Stephen Akey praises the French poet Baudelaire for confronting our failures:

Like a blasphemous Jesus, he took on our worst sins — pride, sloth, envy, lechery — and turned them into art. T.S. Eliot and others have found in him a profound religious yearning beneath the blasphemy. I, on the contrary, find blasphemy beneath the blasphemy. Baudelaire’s “business” was not, pace Eliot, to “assert the necessity” of Christianity. He asserted, if anything, the necessity of belief in a self that, threatened from forces within and without, might remain whole and integral, if only through the consciousness of its own suffering. Even so, it’s impossible not to be moved by Eliot’s essay on the poet, which concludes not with the expected apportions of praise and censure but, astonishingly, with this prayer: “Baudelaire was man enough for damnation: whether he is damned is, of course, another question, and we are not prevented from praying for his repose.”

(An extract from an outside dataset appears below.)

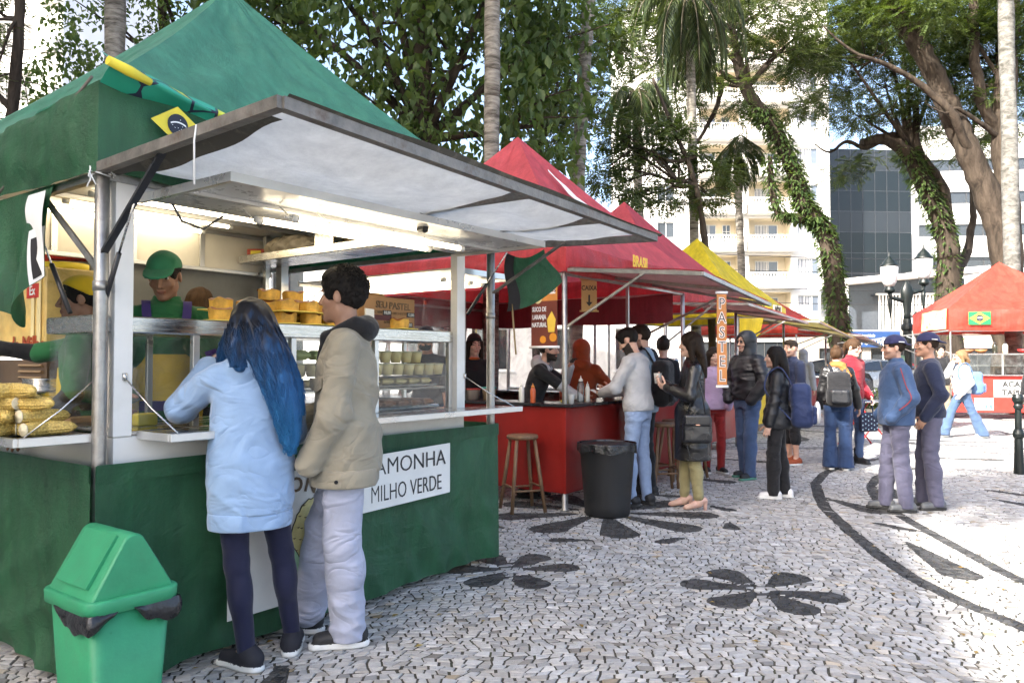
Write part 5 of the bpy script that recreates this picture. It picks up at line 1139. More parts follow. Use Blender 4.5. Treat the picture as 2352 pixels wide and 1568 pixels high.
def loft(rings, mb, m=0, sm=True, cap=(True, True)):
    n = len(rings[0]); V = [p for r_ in rings for p in r_]
    F = [(i * n + a, i * n + (a + 1) % n, (i + 1) * n + (a + 1) % n, (i + 1) * n + a) for i in range(len(rings) - 1) for a in range(n)]
    mb._add(V, F, m, sm)
    b0 = len(mb.v) - len(V)
    if cap[0]: mb.f.append(tuple(b0 + a for a in range(n - 1, -1, -1))); mb.m.append(m); mb.sm.append(False)
    if cap[1]: mb.f.append(tuple(b0 + (len(rings) - 1) * n + a for a in range(n))); mb.m.append(m); mb.sm.append(False)
ZR = .575
b = MB(); loft([rrect(.27, .31, .04, .0), rrect(.275, .315, .045, .012), rrect(.335, .385, .05, ZR - .02)], b)
for x in (-.09, .09): b.box((x, -.178, .50), (.006, .012, .10), rot=Matrix.Rotation(R(-3), 3, 'X')); b.box((x, .178, .50), (.006, .012, .10))
b.build('bin_body', m_bin, bn)
b = MB(); loft([rrect(.36, .41, .055, ZR - .045), rrect(.375, .425, .06, ZR - .040), rrect(.38, .43, .06, ZR + .004), rrect(.37, .42, .055, ZR + .012), rrect(.33, .38, .045, ZR + .012)], b, cap=(False, True)); b.build('bin_rim', m_bin, bn)
def gable(w, y0, y1, z0, z1, mb, r=.05):
    """the arched lid: triangular section with a rounded ridge along y"""
    prof = [(-w / 2, z0)]; 
    for k in range(9):
        a = R(148 - k * 14.5); prof.append((r * 1.0 * math.cos(a) * 1.0, z1 - r + r * math.sin(a)))
    prof.append((w / 2, z0)); rings = []
    for (y, s_) in ((y0, .93), (y0 + .012, 1.0), (y1 - .012, 1.0), (y1, .93)): rings.append([(x * s_, y, z0 + (z - z0) * (s_ * .5 + .5)) for x, z in prof])
    n = len(prof); V = [p for q in rings for p in q]; F = [(i * n + a, (i + 1) * n + a, (i + 1) * n + a + 1, i * n + a + 1) for i in range(3) for a in range(n - 1)]
    mb._add(V, F, 0, True); b0 = len(mb.v) - len(V); mb.f += [tuple(b0 + a for a in range(n)), tuple(b0 + 3 * n + a for a in range(n - 1, -1, -1))]; mb.m += [0, 0]; mb.sm += [False, False]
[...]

Extraordinary as Eliot’s benediction is, Baudelaire didn’t hold out for prayer. He had work to do. Tormented, slothful, and sickly, he managed to produce masterpieces in every genre to which he turned his hand: metrical verse, prose poetry (which he more or less invented), translation, and art criticism. I think of Baudelaire at work much as he depicted his loved and hated city in the last stanza of his magnificent aubade “Twilight: Daybreak” (“Le Crepuscule du Matin”). It’s a Baudelairian dawn. Whores, beggars, the debauched and the dying fitfully awaken to a cold and damp morning — not a promising start to the day. And yet this city will clothe itself in beauty and get to work:

Shivering dawn, in a wisp of pink and green,
Totters slowly across the empty Seine,
and dingy Paris – old drudge rubbing its eyes –
picks up its tools to begin another day.